A vanity gallery is an art gallery that "rents" its space to artists in order for the artist to have a show. Thus, the main driver in having a show at a vanity gallery is not necessarily the quality of the artwork, but the artist's ability to pay the gallery to host his/her artwork.
New York is crawling with vanity galleries, and the vast majority of European galleries are vanity galleries. In the US however, vanity galleries are often looked down upon by everyone, since they are essentially a "rental" gallery. A knowledgeable art critic or curator knows which galleries in his/her town are vanity galleries, and often ignore them, much like book critics ignore most self-published writers, who use "vanity publishers."

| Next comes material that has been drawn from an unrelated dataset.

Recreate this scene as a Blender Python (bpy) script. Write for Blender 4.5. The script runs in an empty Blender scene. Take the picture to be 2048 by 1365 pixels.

An interesting fact, at least here in Washington, DC, is the fact that (being on the inside), we often see "reputable" galleries which sometimes cross the line and become "charge the artist" galleries or vanity galleries once in a while, as the mighty dollar calls.
Sometimes we'll get a phone call from an embassy, or from the agent of a Hollywood actor who's also a "painter" or "photographer," and they'll ask us how much would we charge to host a show by their "artist."
When we inform them that we do not rent the gallery for artists to have shows, they thank us and hang up. Then a few months later we see that "Hollywood artist" or "embassy artist" exhibiting in one of our local "reputable" art galleries, and immediately recognize that - at least for that month - that gallery is making ends meet by renting the space to someone while pretending that it is part of their regular schedule.
While I understand that most galleries are labors of love, and often run by the skin of one's teeth, I still find it somewhat distasteful, and dishonest - to appear (on the surface) to be a gallery that shows work based on merit, while at the same time showing work based on an artist, or a corporation's ability to pay.

And it's not just commercial art spaces. A while back, a story by Robert Lalasz in the Washington City Paper even exposed a local non-profit which admitted charging a multinational corporation a hefty fee to put up an art show at the "reputable" non-profit art spaces.
One can even make the case that even some museums sometimes cross the line and become "vanity museums." A few years ago I was astounded when a Culture Minister from one of the embassies in our city told me that they had finished a deal with a local museum to host the first ever retrospective of one of that country's artists for a fee of four million dollars! To him, it was "business as usual," while to me it was distasteful and dishonest and since then has left a bad taste in my mouth about that museum.